Jak zwykle jedna z pierwszych czerwcowych niedziel na Wzgórzu Nadziei (tak zaczęło się w Łomży nazywać miejsce ze świątynią górujące nad wielkim osiedlem i miastem) to czas zabawy wokół kościoła.
- To już po raz 19 zaprosiliśmy na Festyn Rodzinny. Początek czerwca to zawsze Dzień Dziecka, rocznica powstania naszej parafii, rocznica wizyty Ojca Świętego w Łomży. Ale zawsze też znajdujemy jakąś specjalną okazję. W tym roku jest to 30. rocznica utworzenia parafii Bożego Ciała. Miałem zaszczyt od samego początku tam pracować. Z tej parafii 22 lata temu wydzielona została nasza - Krzyża Świętego. To jest właśnie nasze tegoroczne przesłanie. Pozostajemy nadal w wielkiej przyjaźni. Kiedyś z księdzem Ferdynandem Gryszko, który odszedł od nas w ubiegłym roku i któremu wiele zawdzięczam, teraz z księdzem prałatem Wojciechem Nowackim. Mamy wiele wspólnych inicjatyw np. Orszak trzech Króli czy Korowód Wszystkich Świętych, 28 dnia każdego miesiąca Koronka do Miłosierdzia Bożego, tutaj wśród bloków naszego osiedla. Cieszę się bardzo tą znajomością i przyjaźnią - wyjaśnia proboszcz Andrzej Godlewski.

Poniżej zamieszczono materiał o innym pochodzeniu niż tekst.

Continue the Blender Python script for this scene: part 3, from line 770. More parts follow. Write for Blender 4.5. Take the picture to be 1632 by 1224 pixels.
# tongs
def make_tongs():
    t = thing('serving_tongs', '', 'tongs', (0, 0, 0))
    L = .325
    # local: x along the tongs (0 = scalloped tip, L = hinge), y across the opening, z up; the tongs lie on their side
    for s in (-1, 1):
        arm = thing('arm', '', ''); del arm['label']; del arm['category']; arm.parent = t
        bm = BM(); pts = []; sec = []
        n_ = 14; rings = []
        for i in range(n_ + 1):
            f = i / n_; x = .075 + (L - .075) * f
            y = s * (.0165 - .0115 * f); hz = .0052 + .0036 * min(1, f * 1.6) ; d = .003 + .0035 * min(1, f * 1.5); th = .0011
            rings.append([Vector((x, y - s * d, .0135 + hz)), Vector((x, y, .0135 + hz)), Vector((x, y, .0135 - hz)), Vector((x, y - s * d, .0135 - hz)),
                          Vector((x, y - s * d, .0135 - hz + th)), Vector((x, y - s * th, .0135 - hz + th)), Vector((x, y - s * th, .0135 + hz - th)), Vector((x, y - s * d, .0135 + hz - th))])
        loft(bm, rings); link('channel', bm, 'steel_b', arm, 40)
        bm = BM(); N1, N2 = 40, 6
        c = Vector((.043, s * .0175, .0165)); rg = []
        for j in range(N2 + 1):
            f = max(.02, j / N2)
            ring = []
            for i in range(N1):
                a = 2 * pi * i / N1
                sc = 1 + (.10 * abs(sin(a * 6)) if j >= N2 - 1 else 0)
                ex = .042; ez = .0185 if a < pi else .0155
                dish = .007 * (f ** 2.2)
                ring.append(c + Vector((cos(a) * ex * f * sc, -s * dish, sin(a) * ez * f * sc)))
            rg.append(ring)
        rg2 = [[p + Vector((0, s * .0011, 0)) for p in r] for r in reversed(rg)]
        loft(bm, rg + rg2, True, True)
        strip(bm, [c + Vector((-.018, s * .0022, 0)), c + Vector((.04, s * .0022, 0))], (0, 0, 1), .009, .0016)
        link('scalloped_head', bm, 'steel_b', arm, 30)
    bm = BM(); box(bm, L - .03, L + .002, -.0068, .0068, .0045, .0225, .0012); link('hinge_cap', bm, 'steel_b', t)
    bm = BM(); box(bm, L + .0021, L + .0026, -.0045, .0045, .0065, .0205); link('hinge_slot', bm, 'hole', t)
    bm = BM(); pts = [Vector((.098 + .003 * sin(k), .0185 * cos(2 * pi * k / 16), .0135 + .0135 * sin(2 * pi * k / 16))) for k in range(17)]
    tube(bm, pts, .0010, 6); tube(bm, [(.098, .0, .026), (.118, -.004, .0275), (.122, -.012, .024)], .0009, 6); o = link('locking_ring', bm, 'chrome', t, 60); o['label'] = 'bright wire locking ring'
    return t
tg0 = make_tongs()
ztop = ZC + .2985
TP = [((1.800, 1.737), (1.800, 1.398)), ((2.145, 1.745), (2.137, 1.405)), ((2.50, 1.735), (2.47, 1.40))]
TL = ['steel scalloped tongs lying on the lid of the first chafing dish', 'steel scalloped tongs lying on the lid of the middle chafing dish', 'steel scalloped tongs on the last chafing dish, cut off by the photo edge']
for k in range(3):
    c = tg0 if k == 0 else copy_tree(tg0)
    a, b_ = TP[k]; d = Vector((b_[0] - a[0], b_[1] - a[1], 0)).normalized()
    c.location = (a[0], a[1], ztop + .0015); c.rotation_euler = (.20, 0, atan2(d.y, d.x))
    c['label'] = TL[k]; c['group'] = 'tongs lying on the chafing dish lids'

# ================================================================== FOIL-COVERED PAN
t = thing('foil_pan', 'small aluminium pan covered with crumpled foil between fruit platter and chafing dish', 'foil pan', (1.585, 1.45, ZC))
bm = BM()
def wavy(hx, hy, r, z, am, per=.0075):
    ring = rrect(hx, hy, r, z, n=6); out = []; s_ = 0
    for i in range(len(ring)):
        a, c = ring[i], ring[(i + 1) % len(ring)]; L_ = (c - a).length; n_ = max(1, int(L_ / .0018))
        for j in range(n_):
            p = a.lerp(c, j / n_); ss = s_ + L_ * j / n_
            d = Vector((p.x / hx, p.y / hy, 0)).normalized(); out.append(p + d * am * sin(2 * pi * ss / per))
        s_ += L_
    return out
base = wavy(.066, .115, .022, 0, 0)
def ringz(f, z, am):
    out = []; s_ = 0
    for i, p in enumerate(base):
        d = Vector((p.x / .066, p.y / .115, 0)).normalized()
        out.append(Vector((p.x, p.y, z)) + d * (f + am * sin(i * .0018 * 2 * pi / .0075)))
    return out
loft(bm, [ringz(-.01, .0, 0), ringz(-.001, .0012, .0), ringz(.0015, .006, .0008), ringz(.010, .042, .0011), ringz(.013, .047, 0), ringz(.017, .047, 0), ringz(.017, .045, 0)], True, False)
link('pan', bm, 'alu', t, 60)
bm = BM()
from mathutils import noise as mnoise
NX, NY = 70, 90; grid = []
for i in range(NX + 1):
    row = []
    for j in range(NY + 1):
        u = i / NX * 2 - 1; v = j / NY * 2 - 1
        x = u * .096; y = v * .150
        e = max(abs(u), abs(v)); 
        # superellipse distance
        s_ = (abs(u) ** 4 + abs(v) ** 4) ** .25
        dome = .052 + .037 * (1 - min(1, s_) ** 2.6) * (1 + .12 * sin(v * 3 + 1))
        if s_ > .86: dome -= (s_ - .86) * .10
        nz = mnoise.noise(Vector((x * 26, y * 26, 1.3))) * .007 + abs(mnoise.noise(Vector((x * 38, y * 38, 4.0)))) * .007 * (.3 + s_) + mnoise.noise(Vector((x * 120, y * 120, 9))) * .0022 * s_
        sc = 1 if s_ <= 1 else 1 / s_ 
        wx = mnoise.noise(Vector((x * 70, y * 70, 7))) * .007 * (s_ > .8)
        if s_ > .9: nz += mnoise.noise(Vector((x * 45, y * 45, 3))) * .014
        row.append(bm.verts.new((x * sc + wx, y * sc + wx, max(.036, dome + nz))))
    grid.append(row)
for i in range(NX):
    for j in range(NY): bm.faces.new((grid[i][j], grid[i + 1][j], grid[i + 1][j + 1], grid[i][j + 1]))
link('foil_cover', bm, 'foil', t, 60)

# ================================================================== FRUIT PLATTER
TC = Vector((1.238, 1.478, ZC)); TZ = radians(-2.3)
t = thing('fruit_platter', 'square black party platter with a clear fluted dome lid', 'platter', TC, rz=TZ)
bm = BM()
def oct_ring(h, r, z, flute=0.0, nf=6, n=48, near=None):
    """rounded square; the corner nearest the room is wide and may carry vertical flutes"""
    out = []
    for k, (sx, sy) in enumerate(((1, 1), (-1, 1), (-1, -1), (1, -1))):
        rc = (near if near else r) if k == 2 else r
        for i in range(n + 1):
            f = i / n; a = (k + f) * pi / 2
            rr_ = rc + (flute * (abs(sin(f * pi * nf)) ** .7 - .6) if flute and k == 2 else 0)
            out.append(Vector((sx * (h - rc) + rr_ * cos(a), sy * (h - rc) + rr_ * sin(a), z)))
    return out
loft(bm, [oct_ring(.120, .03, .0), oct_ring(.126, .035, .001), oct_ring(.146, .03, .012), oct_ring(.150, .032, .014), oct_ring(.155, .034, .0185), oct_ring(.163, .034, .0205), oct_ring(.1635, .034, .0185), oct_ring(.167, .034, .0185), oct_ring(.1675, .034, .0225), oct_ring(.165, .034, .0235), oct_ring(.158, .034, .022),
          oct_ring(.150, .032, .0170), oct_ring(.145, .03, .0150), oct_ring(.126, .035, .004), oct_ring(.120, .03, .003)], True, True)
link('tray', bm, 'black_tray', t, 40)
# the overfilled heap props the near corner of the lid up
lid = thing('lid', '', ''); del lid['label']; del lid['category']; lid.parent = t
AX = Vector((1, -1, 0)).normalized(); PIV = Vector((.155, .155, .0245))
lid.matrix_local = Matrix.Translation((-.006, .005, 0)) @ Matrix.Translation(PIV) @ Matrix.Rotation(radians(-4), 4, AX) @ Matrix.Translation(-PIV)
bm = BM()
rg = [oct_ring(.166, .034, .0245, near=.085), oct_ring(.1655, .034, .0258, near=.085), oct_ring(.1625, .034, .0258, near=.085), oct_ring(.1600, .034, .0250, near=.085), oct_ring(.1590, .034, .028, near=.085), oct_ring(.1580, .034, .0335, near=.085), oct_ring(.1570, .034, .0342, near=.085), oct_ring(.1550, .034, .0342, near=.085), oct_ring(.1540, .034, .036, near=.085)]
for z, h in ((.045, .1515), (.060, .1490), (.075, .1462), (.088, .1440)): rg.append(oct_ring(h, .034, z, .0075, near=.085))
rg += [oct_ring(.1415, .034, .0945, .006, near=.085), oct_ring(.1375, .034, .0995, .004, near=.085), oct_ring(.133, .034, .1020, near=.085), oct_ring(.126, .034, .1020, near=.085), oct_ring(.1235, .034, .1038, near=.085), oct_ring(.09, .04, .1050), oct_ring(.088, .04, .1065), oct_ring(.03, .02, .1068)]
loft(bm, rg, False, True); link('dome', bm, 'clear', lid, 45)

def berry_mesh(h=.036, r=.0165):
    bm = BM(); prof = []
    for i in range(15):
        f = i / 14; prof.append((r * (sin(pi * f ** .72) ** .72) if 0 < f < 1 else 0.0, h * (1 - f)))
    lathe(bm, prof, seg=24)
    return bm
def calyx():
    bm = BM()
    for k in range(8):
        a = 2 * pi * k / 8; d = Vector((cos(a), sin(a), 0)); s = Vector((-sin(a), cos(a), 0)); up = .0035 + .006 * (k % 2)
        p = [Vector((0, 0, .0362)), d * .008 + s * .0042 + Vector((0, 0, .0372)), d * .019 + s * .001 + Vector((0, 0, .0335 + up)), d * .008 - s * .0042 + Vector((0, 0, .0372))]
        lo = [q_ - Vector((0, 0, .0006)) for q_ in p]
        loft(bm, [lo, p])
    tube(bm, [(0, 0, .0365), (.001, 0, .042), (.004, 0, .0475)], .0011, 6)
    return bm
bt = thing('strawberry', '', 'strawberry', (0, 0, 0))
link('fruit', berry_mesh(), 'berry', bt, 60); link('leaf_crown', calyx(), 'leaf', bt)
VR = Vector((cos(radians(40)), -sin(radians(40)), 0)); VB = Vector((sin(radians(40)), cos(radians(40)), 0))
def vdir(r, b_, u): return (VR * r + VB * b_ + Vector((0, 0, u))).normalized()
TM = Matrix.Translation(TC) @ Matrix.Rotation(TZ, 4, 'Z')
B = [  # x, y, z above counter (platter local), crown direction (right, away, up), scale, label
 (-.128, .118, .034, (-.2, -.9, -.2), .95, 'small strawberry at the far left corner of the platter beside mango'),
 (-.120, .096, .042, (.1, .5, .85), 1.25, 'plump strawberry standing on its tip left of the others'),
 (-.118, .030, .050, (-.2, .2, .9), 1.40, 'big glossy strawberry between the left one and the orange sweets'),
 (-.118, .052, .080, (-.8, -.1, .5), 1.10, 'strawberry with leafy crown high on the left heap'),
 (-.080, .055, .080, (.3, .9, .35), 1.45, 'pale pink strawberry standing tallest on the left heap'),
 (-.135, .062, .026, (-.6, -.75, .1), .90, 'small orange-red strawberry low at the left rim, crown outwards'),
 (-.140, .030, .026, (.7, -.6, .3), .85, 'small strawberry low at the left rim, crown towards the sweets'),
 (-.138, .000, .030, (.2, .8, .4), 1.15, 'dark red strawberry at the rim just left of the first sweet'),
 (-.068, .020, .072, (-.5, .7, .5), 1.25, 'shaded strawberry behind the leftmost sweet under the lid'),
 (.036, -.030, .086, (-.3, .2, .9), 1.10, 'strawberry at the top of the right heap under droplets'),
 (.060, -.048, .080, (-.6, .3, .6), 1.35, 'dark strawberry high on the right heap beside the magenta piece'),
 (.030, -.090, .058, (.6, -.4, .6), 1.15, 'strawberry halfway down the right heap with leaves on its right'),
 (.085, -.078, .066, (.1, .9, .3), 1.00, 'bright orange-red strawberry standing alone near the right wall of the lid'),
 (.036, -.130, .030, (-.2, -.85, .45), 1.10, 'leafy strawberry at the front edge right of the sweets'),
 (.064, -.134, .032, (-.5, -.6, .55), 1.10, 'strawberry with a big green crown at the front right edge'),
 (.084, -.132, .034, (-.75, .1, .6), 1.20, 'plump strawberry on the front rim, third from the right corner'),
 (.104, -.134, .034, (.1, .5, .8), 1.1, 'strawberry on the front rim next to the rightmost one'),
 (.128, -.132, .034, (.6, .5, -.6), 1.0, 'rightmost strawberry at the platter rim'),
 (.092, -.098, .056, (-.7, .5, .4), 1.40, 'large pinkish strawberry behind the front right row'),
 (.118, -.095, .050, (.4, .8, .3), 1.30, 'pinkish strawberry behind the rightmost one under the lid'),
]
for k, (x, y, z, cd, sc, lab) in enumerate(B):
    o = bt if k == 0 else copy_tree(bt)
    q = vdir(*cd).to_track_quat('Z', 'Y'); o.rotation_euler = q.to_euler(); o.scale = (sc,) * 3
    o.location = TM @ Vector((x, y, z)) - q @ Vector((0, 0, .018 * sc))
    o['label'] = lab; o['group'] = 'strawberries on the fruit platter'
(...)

Rzeczywiście, pogoda nie zostawia nic do życzenia. Tyle, że przed słońcem trzeba się trochę osłonić nakryciami głowy czy parasolami. Upał nie odbiera apetytu na grochówkę i dania z grilla, którymi obdziela głodnych m. in. Agnieszka Muzyk, była wiceprezydent Łomży wraz z wieloma innymi wolontariuszami. Tuż obok kolejni zapraszają na chłodne napoje, kawę, herbatę i własnego wyrobu ciasteczka. Niedaleko można skorzystać ze spaceru na końskim grzebiecie (szczególnie podoba się to najmłodszym), poznać pojazdy i broń 13. Batalionu Lekkiej Piechoty, który stanowi część 1 Podlaskiej Brygady Obrony Terytorialnej. Można się tam poczuć jak kierowca wojskowego quada czy snajper .
- Blisko 30 różnego rodzaju podmiotów, czyli osób, firm, instytucji włączyło się w organizację naszego festynu. Jestem ogromnie wdzięczny wszystkim. Jeszcze dzisiaj kilka osób oferowało mi po prostu wpłaty "na festyn" - mówi proboszcz Andrzej Godlewski.
Pod sceną zbiorowa i podwójnie energetyczna zumba w pełnym słońcu, także na wózku inwalidzkim. Na scenie dzieci z przedszkoli i szkół. A wśród nich Sebastian niewiele większy od mikrofonu, do którego chwacko recytuje "Na straganie" Jana Brzechwy, bez tremy i żadnych pomyłek. Komplet pasażerów gromadzi kilkadziesiąt razy tego dnia "Szalony Kurp", czyli kolejowy wagonik zabierający młodszych i starszych na krótką wyprawę po osiedlu parafii Krzyża Świętego. Atrakcja goni atrakcję, uśmiechy nie znikają, kręci się koło loterii, w której każdy wygrywa. Wszystkie pieniądze zebrane podczas Festynu Rodzinnego będą przeznaczone na organizację tradycyjnych w parafii "Wakacji z Panem Bogiem".
- Bez tych ludzi, którzy tu przychodzą nie byłoby takich fajnych wspólnot w naszych parafiach. I to jest chyba najważniejsze - dodaje ksiądz Andrzej Godlewski.